Mayor Jim Lane agreed, saying he would share some of the same comments.

Scottsdale Mayor Jim Lane

“I would hope that on the basis of new issues that may be picked up, a group is going to decide, somehow actively work against the greater good — I think everybody has pretty much acknowledged there is a very lot that’s needed and is good for us here,” Mr. Lane said.

While stating his support for the bond election, Mr. Lane says he is concerned about one item in the package, which he deems very important: the Reata Wash Flood Plain.

“When we live in the desert, where run-off is a major issue, and we have drainage areas, and we end up leaving ourselves at risk — we’ve been 17-plus years in a drought. Anybody who’s been here less than that time hasn’t really seen anything that the rains can bring to us. I think it could be short-sighted,” Mr. Lane said, pointing to the devastation New Orleans experienced by not maintaining their infrastructure.

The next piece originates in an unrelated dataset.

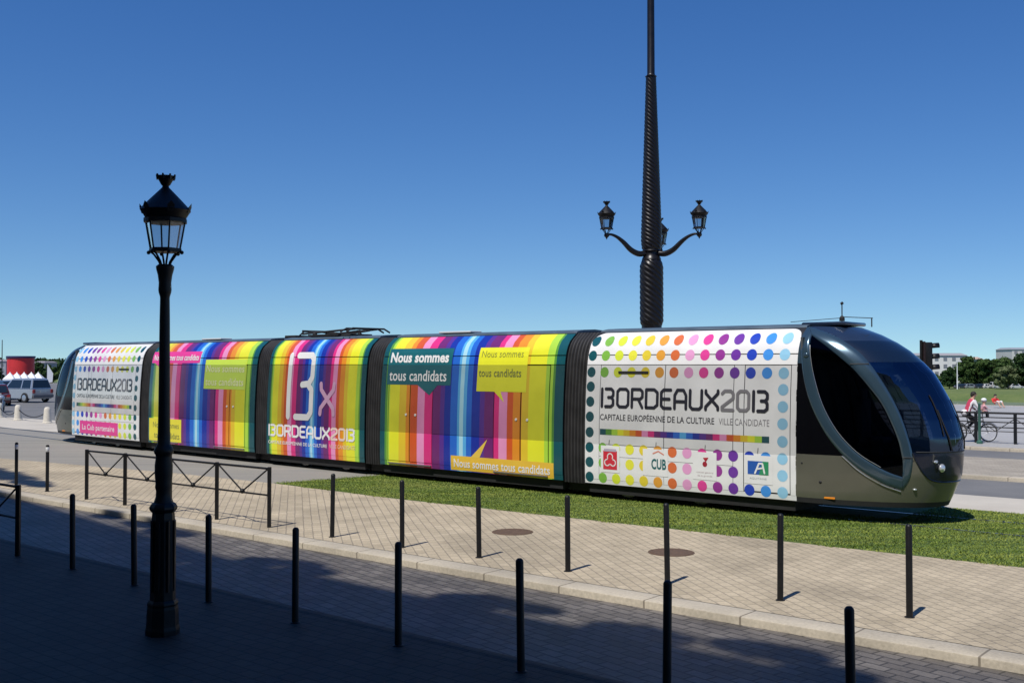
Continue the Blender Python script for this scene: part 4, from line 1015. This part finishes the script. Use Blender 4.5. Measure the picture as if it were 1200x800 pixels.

“I’m not a doom and gloom guy, I hope it never happens, but I’d rather we as a community work now for the greater good of everything, particularly since it’s been indicated to us that there’d be active determination to defeat the entire bond or the question that it would have rested on, I think that just adds to the dilemma. I think it’s important we consider physically — it’s not even a matter of what’s in it for me or for you, it’s a matter of what’s in it the city and how we have to protect ourselves. It’s a safety issue, it’s a value issue. Somehow or another we’re going to have to get that done.”

According to the city staff report associated with the bond election, staff has removed the Reata Wash Flood Plain control structures from the bond program to further explore other funding opportunities for the project. The price tag associated with this project before it was removed from the bond project was $27.3 million.